Monkey Love My contribution to the vast cultural conversation on King Kong and the viability of simian-human romance
Man's Best Friend Nintendogs puts existentialism in the palm of your hand
Digital Trim Hillary Clinton likes her coffee cold
Readings
Panda PowerPoint! I guess I don't mind being "the entertainment" when it's at Mark Allen's second annual Holiday Fry-B-Que. Presented: preliminary findings from my ongoing research into the most charismatic megafauna of all: Giant Pandas.
McSweeny's Presents: The World, Explained | Dec 9, 2006 For those who missed it, there will be more. World, Explained is going strong! Money was raised, laughs were had, and for those paying attention, small amounts of useful information about things like the aurora borealis were transmitted. Plus: Michael Cera = lovably funny. And Nick Diamonds' renditions of Dumb Dog and Hanging Tough are still in my head. As is that horribly catchy Fresh Step jam.
Jest Fest at Skylight Books Somehow I wound up hosting the 10th anniversary jubilee for Infinite Jest at Skylight Books. Because who doesn't love a jubilee, right? Despite being delirious with Hepatitis A (that's the mild, non-lethal kind; I'm not at risk for Hep B since I always go the needle share and choose clean-looking prostitutes), I managed to not mis-pronounce anyone's name and make an erudite joke and poke gentle fun at Michael Silverblatt.

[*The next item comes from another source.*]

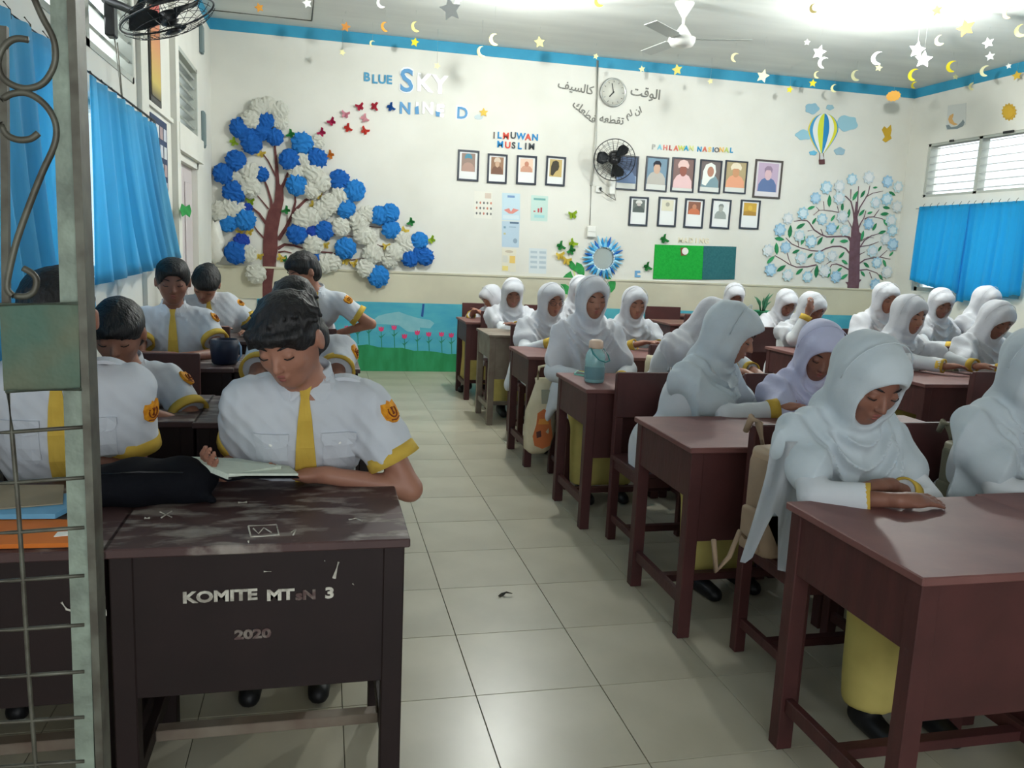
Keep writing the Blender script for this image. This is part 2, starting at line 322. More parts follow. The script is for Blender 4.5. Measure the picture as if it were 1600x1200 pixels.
# ------------------------------------------------------------------ soft-body modelling: signed distance fields meshed with surface nets
class Field:
    def __init__(s, lo, hi, h):
        s.h = h; s.lo = np.array(lo, float)-2*h; s.hi = np.array(hi, float)+2*h
        n = np.ceil((s.hi-s.lo)/h).astype(int)+1
        s.ax = [(s.lo[i]+h*np.arange(n[i])).astype(np.float32) for i in range(3)]
        s.D = np.full(n, .5, np.float32)
    def sub(s, lo, hi):
        sl = []
        for i in range(3):
            a = int(max(0, math.floor((lo[i]-s.lo[i])/s.h))); b = int(min(len(s.ax[i]), math.ceil((hi[i]-s.lo[i])/s.h)+1))
            if b-a < 2: return None, None
            sl.append(slice(a, b))
        X = s.ax[0][sl[0]][:, None, None]; Y = s.ax[1][sl[1]][None, :, None]; Z = s.ax[2][sl[2]][None, None, :]
        return tuple(sl), (X, Y, Z)
    def comb(s, sl, d, k, sign=1):
        A = s.D[sl]
        if sign > 0:
            if k > 0:
                h = np.maximum(k-np.abs(A-d), 0)/k; s.D[sl] = np.minimum(A, d)-h*h*k*.25
            else: s.D[sl] = np.minimum(A, d)
        else:
            d = -d
            if k > 0:
                h = np.maximum(k-np.abs(A-d), 0)/k; s.D[sl] = np.maximum(A, d)+h*h*k*.25
            else: s.D[sl] = np.maximum(A, d)
    def cap(s, a, b, r1, r2=None, k=.02, sign=1, flat=None):
        """round cone from a to b; flat=(w axis, factor) squashes nothing else"""
        a = np.array(a, float); b = np.array(b, float); r2 = r1 if r2 is None else r2; m = max(r1, r2)+k+3*s.h
        sl, P = s.sub(np.minimum(a, b)-m, np.maximum(a, b)+m)
        if sl is None: return
        ba = b-a; L = max(float(ba @ ba), 1e-9)
        q = [P[i]-a[i] for i in range(3)]
        if flat is not None:
            n_, f_ = flat; c_ = (q[0]*n_[0]+q[1]*n_[1]+q[2]*n_[2])*(1/f_-1); q = [q[i]+n_[i]*c_ for i in range(3)]
            cb = float(ba @ np.array(n_))*(1/f_-1); ba = ba+np.array(n_)*cb; L = max(float(ba @ ba), 1e-9)
        t = np.clip((q[0]*ba[0]+q[1]*ba[1]+q[2]*ba[2])/L, 0, 1)
        d = np.sqrt((q[0]-t*ba[0])**2+(q[1]-t*ba[1])**2+(q[2]-t*ba[2])**2)-(r1+(r2-r1)*t)
        if flat is not None: d = d*.8
        s.comb(sl, d.astype(np.float32), k, sign)
    def ell(s, c, r, R=None, k=.02, sign=1):
        c = np.array(c, float); r = np.array(r, float); m = max(r)+k+3*s.h
        sl, P = s.sub(c-m, c+m)
        if sl is None: return
        R = np.eye(3) if R is None else R      # rows = local axes
        q = [P[i]-c[i] for i in range(3)]
        l = [R[i, 0]*q[0]+R[i, 1]*q[1]+R[i, 2]*q[2] for i in range(3)]
        k0 = np.sqrt((l[0]/r[0])**2+(l[1]/r[1])**2+(l[2]/r[2])**2); k1 = np.sqrt((l[0]/r[0]**2)**2+(l[1]/r[1]**2)**2+(l[2]/r[2]**2)**2)
        d = k0*(k0-1)/np.maximum(k1, 1e-6)
        s.comb(sl, d.astype(np.float32), k, sign)
    def plane(s, p, n, k=0, lo=None, hi=None):
        """cut away everything on the n side of the plane through p"""
        sl, P = s.sub(s.lo if lo is None else lo, s.hi if hi is None else hi)
        if sl is None: return
        n = np.array(n, float)/np.linalg.norm(n)
        d = sum((P[i]-p[i])*n[i] for i in range(3)).astype(np.float32)
        A = s.D[sl]; s.D[sl] = np.maximum(A, d)
    def warp(s, f, lo=None, hi=None):
        sl, P = s.sub(s.lo if lo is None else lo, s.hi if hi is None else hi)
        if sl is not None: s.D[sl] = s.D[sl]+f(*P).astype(np.float32)
    def mesh(s):
        D = s.D; D[0] = D[-1] = .5; D[:, 0] = D[:, -1] = .5; D[:, :, 0] = D[:, :, -1] = .5
        I = D < 0
        c = sum(I[a:a+I.shape[0]-1 if a == 0 else None, b:b+I.shape[1]-1 if b == 0 else None, e:e+I.shape[2]-1 if e == 0 else None].astype(np.int8) for a in (0, 1) for b in (0, 1) for e in (0, 1))
        act = (c > 0) & (c < 8); idx = np.argwhere(act)
        if len(idx) == 0: return np.zeros((0, 3)), np.zeros((0, 4), int)
        vid = np.full(act.shape, -1, np.int64); vid[act] = np.arange(len(idx))
        i, j, k = idx.T; cv = {}
        for a in (0, 1):
            for b in (0, 1):
                for e in (0, 1): cv[(a, b, e)] = D[i+a, j+b, k+e]
        acc = np.zeros((len(idx), 3)); cnt = np.zeros(len(idx))
        for a in cv:
            for axis in range(3):
                if a[axis]: continue
                b = list(a); b[axis] = 1; b = tuple(b)
                u, v = cv[a], cv[b]; m = (u < 0) != (v < 0); t = np.where(m, u/np.where(m, u-v, 1), 0)
                pos = np.array(a, float)[None, :].repeat(len(idx), 0); pos[:, axis] = t
                acc += pos*m[:, None]; cnt += m
        V = s.lo+(idx+acc/cnt[:, None])*s.h
        F = []
        for axis in range(3):
            o1, o2 = [(1, 2), (2, 0), (0, 1)][axis]
            A = [slice(None)]*3; B = [slice(None)]*3; A[axis] = slice(0, -1); B[axis] = slice(1, None)
            e = I[tuple(A)] != I[tuple(B)]
            for o in (o1, o2):
                sl = [slice(None)]*3; sl[o] = slice(1, -1); pad = np.zeros_like(e); pad[tuple(sl)] = e[tuple(sl)]; e = pad
            q = np.argwhere(e); s0 = I[tuple(q.T)]
            d1 = np.zeros(3, int); d1[o1] = 1; d2 = np.zeros(3, int); d2[o2] = 1
            f = np.stack([vid[tuple((q-d1-d2).T)], vid[tuple((q-d2).T)], vid[tuple(q.T)], vid[tuple((q-d1).T)]], 1)
            f[~s0] = f[~s0][:, ::-1]; F.append(f)
        return V, np.concatenate(F)
    def obj(s, name, m, parent, smooth=1, origin=(0, 0, 0)):
        V, F = s.mesh()
        for _ in range(smooth):          # one pass of neighbour averaging
            acc = np.zeros_like(V); cnt = np.zeros(len(V))
            for a, b in ((0, 1), (1, 2), (2, 3), (3, 0)):
                np.add.at(acc, F[:, a], V[F[:, b]]); np.add.at(cnt, F[:, a], 1)
            V = V*.4+.6*acc/np.maximum(cnt, 1)[:, None]
        V = V-np.array(origin)
        me = bpy.data.meshes.new(name); me.vertices.add(len(V)); me.vertices.foreach_set('co', V.astype(np.float32).ravel())
        me.loops.add(len(F)*4); me.loops.foreach_set('vertex_index', F.astype(np.int32).ravel())
        me.polygons.add(len(F)); me.polygons.foreach_set('loop_start', np.arange(0, len(F)*4, 4, dtype=np.int32))
        try: me.polygons.foreach_set('loop_total', np.full(len(F), 4, np.int32))
        except Exception: pass
        me.update(calc_edges=True); me.validate()
        return link(name, me, m, parent, True)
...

McSweeny's Presents: The World, Explained | June 10, 2006 Number Three! Last one was sold out so we moved to a slightly larger theater. Andy Richter hosted, and his opening exegesis of CSI: Miami warmed the people up right. Evany Thomas presented her very scientific findings on the Secret Language of Sleep; Starlee Kine bared her neuroses to the world (or at least the 300 people in the audience); Josh Davis showed video of his 135-lb self sumo wrestling a 550-lb opera singer from San Bernardino; and Davy Rothbart closed it out with some Found Magazine magic. Grant Lee Phillips, Sam Shelton and Zooey Deschanel provided the music punctuation! I can still hear their rendition of We Are the Champions.

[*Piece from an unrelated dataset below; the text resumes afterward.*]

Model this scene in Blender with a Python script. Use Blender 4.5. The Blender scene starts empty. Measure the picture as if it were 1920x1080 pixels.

McSweeny's Presents: The World, Explained | Feb 11, 2006 The second in our series of precision comedy and fact-based entertainment extravaganzas benefiting 826LA. Patton Oswalt was kind enough to host, and Jon Brion joined in on the piano and guitar as thematic accompaniment. Presenters included: David Rees, Michael Colton, John Hodgman (along with his hirsuit troubadour, Jonathan Coulton), and me. Plus: a fashion show of exciting multi-user garmentry.
Little Gray Book Lecture at Galapagos How to Observe President's Day. Jonathan Coulton's technical wizardry has made this entire show available online. The summary from PRX: Sarah Vowell, John Hodgman and Joshuah Bearman on Presidents' Day, along with a fifteen-piece marching band and a new song about all forty-three presidents. My contribution? Yes, from Yeti Researcher. Again. Actually that was the first one. So I have only five stories!
Little Gray Book Lecture 25 at Galapagos The Animals: Are They Our Enemies? In the case of my presentation about the giant gerbils of Xinjiang, the answer is yes.
July 25: TJ to LA -- A Night McSweeney's Readings I was honored to be part of a strange triptych along with Salvador Plascencia and Josh Kun. Sponsored, somehow, by La Ciudad magazine, we all packed into Beyond Baroque with no air conditions. 150 people showed at 7 o'clock on a Friday evening, which we took as a good sign of something. Sal held up and anxiously discussed drawings from his novel, Josh delivered an essay on the Dr. Moreau of Tijuana, and my shtick (again) was Pac Man and metaphysics, this time with fun slides.
October 8th: Skylight Books w/Stephen Elliott Fun times were had by all. Someone in the audience actually mistook me for an expert on the psychology human character. We ate shrimp cocktail and drank cheap wine and laughed at Bush and celebrated the certainty of right besting wrong in American democracy. A lot of good that did.